Ignorato in patria, acclamato all’estero, riscoperto troppo di recente, considerato il primo horror italiano insieme a I vampiri di Freda, La maschera del demonio non ha ormai più bisogno di presentazioni. La prima opera accreditata interamente a Mario Bava nasce dall’adattamento di un racconto di Gogol’ e dal successo delle coeve produzioni dell’inglese Hammer, ma si discosta tanto da queste quanto dai precursori targati Universal sin dallo splendido incipit omaggiato apertamente, tra gli altri, da Le streghe di Salem.

L’ambientazione non si discosta dall’horror del periodo, influenzato a sua volta dalla letteratura romantica-gotica ottocentesca europea, per cui l’interpretazione degli attori è caratterizzata da una gestualità fortemente melodrammatica e il lessico è spesso altisonante, in accordo con l’estrazione sociale dei protagonisti.

L’orrore della vicenda narrata affonda le proprie radici nella visione occidentalizzata del folklore est-europeo, popolarizzato dal Dracula di Stoker e tuttora rimaneggiata (gli strigoi di The Strain). A discapito della potenziale ricchezza di questo patrimonio culturale – si pensi a Otesánek di Jan Švankmajer – anche il primo film dell’orrore sovietico, il Vij del ‘67, è curiosamente tratto dal medesimo racconto di Gogol’.

L’eccezionalità di La maschera del demonio non è dovuta all’originalità narrativa, piuttosto all’incredibile perizia tecnica di Bava, curatore anche degli effetti speciali, e dalla conseguente concretezza materiale della sua messinscena. Realizzato con mezzi esigui, La maschera del demonio è infatti una lezione imprescindibile di ottimizzazione del budget: basti pensare che l’intera cripta presente nel film è una stanza di circa nove metri quadrati e che tutte le scenografie sono cartapesta mascherata da macchine per il fumo.

Il forte impatto estetico dell’opera si deve alla formazione di Bava come direttore della fotografia e alla sua ineguagliata creatività artigianale.

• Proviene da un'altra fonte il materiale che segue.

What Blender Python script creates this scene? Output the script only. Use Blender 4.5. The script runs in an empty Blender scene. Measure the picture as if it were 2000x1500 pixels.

Con un’attenta gestione delle fonti di luce e dei movimenti della macchina da presa, il regista sanremese valorizza la narrazione e i suoi interpeti, in particolare la britannica Barbara Steele, che a seguito di questo film diverrà un’icona del cinema horror al pari di Vincent Price.

L’intera filmografia di Bava è costellata di soluzioni semplici e originali per creare effetti che hanno fatto scuola – ad esempio la trasformazione del viso della Steele realizzata sovrapponendo filtri sull’obiettivo della macchina da presa, o la polenta usata per simulare la lava in Ercole al centro della Terra – e non è quindi un caso che questa sua opera prima venne proposta negli Stati Uniti insieme a La piccola bottega degli orrori di Roger Corman, anche se non avrebbe sfigurato neppure a fianco del più macabro Herschell Gordon Lewis.